In this article, we consider the problem of testing whether two latent position random graphs are correlated. We propose a test statistic based on the kernel method and introduce the estimation procedure based on the spectral decomposition of adjacency matrices. Even if no kernel function is specified, the sample graph covariance based on our proposed estimation method will converge to the population version. The asymptotic distribution of the sample covariance can also be obtained. We design a procedure for testing independence under permutation tests and demonstrate that our proposed test statistic is consistent and valid.
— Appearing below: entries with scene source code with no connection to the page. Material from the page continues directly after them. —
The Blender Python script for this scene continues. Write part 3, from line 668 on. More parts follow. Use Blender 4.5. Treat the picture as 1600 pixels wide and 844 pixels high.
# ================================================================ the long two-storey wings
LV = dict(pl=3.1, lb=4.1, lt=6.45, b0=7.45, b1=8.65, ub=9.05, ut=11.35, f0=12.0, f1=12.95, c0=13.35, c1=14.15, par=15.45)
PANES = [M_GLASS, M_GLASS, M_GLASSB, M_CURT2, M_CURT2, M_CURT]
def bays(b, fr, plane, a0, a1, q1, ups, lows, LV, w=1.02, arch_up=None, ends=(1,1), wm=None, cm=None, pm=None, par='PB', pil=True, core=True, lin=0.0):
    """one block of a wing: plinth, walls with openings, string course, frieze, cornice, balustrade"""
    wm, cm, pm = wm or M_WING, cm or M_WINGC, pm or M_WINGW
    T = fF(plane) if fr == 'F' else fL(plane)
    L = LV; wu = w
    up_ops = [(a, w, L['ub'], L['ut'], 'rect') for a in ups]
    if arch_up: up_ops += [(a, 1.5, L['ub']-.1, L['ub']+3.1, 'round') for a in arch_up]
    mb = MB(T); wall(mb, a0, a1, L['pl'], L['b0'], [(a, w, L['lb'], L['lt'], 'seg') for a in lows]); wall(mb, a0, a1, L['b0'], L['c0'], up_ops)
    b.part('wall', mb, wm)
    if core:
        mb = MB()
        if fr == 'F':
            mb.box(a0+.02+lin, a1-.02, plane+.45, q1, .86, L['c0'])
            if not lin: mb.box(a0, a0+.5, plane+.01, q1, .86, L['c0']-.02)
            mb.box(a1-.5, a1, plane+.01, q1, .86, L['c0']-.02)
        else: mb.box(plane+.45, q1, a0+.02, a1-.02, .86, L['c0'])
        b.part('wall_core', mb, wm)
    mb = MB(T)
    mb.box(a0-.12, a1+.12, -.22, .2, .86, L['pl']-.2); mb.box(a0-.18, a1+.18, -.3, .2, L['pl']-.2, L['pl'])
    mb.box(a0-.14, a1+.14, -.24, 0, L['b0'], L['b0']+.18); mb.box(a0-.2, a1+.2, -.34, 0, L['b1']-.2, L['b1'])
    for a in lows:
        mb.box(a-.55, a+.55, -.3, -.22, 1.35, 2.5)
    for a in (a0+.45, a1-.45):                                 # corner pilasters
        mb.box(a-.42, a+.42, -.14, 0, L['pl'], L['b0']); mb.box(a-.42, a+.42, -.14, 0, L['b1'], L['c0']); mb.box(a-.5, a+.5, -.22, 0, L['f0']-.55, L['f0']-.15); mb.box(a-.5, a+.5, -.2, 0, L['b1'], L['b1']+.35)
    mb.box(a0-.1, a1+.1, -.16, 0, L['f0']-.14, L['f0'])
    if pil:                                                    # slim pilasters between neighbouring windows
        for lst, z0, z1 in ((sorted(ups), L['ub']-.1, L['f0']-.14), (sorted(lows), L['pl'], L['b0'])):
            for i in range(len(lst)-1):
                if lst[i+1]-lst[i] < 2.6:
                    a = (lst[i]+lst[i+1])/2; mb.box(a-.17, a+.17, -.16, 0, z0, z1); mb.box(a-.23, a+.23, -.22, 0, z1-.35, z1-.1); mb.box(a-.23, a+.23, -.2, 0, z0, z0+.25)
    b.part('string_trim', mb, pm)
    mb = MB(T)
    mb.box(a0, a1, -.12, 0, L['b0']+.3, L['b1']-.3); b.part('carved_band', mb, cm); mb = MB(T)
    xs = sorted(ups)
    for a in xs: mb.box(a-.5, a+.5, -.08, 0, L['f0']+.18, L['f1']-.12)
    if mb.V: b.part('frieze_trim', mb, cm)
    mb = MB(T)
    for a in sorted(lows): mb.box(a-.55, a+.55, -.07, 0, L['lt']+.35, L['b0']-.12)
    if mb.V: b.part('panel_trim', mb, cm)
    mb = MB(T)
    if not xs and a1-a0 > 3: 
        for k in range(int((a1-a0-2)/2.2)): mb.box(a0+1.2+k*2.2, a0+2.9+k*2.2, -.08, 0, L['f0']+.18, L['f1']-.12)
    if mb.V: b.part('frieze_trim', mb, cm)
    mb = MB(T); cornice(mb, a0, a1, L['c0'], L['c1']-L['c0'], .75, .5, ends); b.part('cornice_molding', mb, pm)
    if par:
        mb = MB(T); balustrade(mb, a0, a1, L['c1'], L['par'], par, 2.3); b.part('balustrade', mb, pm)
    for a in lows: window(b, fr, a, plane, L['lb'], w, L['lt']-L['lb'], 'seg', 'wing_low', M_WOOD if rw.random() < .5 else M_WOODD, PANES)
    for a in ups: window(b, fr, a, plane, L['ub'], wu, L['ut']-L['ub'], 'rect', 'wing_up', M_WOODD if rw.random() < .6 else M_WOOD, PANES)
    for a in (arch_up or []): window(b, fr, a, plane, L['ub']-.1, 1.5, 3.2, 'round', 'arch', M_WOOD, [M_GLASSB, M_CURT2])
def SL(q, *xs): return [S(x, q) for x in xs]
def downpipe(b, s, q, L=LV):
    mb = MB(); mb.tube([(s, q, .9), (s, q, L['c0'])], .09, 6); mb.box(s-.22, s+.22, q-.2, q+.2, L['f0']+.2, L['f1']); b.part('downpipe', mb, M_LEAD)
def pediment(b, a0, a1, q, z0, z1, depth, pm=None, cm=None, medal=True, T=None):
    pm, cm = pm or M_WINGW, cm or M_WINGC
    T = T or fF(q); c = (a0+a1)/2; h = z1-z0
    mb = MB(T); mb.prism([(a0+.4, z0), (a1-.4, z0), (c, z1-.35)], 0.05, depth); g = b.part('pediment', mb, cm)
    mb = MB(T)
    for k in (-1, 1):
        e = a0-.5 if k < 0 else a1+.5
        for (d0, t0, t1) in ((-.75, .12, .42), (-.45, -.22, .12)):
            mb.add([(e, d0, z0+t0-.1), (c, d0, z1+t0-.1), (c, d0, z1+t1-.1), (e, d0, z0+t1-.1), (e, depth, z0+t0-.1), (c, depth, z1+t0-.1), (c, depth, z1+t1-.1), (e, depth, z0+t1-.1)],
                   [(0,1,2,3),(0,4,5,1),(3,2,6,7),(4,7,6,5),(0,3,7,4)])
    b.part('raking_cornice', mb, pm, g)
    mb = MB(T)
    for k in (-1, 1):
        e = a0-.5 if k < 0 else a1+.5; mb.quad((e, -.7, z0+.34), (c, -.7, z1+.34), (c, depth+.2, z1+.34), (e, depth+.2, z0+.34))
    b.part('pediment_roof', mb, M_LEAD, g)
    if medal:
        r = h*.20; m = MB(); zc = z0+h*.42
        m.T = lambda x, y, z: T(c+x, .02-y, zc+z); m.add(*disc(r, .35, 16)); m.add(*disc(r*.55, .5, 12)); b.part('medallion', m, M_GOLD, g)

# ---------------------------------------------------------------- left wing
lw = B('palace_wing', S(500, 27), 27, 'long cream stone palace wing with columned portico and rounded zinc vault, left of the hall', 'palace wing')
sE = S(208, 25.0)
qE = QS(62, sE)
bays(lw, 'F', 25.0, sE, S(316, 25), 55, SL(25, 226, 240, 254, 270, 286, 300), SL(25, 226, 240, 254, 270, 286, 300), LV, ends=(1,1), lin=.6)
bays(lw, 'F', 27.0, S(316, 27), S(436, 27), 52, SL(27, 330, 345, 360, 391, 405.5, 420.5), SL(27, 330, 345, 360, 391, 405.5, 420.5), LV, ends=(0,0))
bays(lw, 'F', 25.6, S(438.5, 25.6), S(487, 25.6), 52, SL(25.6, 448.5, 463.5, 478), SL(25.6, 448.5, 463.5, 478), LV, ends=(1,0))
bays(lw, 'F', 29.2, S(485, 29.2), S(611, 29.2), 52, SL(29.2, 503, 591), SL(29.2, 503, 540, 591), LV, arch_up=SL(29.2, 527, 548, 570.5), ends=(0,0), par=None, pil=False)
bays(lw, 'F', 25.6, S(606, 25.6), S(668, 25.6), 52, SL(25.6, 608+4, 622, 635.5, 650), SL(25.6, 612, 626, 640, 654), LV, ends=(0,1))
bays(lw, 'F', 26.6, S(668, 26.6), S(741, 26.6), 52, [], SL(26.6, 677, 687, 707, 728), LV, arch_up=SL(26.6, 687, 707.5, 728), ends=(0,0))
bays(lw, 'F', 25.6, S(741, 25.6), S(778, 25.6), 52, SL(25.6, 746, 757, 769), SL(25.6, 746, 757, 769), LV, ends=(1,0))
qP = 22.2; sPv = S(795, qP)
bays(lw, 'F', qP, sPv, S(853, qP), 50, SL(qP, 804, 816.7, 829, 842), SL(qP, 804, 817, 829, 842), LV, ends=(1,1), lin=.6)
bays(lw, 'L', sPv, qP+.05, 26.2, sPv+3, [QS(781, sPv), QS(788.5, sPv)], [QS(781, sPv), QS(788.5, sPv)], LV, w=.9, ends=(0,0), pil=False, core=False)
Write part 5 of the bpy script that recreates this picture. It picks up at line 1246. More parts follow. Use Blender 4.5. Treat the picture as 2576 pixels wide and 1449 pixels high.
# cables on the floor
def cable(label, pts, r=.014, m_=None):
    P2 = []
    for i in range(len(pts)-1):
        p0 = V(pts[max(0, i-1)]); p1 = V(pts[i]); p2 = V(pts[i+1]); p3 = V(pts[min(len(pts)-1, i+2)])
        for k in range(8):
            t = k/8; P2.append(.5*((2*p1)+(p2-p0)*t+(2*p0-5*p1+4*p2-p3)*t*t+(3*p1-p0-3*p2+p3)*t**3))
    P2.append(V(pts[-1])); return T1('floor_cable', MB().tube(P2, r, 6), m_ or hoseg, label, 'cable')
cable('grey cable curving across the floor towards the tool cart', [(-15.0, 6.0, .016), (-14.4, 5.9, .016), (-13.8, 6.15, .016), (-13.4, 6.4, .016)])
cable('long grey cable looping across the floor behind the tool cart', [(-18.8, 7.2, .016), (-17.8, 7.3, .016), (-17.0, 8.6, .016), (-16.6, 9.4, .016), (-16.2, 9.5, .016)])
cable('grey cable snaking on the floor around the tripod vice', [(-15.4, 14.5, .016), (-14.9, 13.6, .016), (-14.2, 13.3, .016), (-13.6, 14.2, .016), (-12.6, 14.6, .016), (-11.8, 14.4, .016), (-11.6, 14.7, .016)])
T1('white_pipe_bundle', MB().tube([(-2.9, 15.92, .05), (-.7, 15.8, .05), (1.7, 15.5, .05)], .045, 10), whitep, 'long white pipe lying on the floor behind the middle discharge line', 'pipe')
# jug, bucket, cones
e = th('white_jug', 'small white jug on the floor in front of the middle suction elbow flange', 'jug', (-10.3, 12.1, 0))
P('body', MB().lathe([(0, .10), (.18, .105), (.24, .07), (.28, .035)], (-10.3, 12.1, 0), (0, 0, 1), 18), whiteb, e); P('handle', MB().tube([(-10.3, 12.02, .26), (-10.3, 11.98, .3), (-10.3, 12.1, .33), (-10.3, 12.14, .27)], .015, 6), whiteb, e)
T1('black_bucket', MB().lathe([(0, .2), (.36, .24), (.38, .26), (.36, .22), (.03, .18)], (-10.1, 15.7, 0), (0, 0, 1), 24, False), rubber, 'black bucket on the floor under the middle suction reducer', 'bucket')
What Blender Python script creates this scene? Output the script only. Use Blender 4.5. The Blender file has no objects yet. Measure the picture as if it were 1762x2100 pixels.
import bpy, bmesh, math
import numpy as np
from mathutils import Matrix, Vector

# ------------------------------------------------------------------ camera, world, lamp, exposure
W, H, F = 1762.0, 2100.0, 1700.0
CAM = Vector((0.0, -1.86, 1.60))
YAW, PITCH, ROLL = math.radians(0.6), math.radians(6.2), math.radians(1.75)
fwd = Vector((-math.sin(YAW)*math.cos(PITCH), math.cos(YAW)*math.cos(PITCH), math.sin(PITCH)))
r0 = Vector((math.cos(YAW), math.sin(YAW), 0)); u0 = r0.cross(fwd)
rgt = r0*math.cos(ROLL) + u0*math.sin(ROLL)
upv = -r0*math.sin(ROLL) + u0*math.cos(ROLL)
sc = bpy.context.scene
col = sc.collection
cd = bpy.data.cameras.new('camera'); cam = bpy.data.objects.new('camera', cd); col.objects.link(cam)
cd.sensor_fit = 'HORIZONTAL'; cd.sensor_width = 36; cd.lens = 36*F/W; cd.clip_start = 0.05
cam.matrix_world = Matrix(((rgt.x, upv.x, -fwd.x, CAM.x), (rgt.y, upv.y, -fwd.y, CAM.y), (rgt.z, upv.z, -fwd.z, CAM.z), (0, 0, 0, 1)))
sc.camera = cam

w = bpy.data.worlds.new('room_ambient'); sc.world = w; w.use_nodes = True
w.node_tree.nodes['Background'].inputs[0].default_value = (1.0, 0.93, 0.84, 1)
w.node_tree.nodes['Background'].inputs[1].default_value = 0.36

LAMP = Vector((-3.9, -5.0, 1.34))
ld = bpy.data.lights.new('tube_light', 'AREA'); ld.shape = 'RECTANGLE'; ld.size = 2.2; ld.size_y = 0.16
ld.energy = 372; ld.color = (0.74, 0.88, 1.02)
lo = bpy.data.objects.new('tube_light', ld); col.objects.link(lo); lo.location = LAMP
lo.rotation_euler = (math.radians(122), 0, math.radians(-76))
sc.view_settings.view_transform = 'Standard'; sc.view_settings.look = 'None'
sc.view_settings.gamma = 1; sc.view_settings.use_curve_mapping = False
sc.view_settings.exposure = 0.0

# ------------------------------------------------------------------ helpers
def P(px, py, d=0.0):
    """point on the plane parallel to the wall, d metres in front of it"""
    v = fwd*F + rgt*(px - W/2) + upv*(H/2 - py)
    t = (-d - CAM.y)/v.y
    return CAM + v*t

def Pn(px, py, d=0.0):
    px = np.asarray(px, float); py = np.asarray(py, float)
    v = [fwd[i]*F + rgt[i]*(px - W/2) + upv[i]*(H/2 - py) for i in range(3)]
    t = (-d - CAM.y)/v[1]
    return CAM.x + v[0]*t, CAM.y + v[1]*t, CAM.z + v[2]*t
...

Our estimation method can be extended to the spectral decomposition of normalized Laplacian matrices and inhomogeneous random graphs. Our method achieves promising results on both simulated and real data.

翻译：本文研究了检验两个潜位置随机图是否相关的问题。我们提出了一种基于核方法的检验统计量，并介绍了基于邻接矩阵谱分解的估计过程。即使未指定核函数，基于所提估计方法的样本图协方差也会收敛至总体版本，且可得到样本协方差的渐近分布。我们设计了基于置换检验的独立性检验程序，并证明了所提检验统计量的一致性和有效性。我们的估计方法可推广至归一化拉普拉斯矩阵和异质随机图的谱分解。在模拟数据和实际数据上，该方法均取得了良好效果。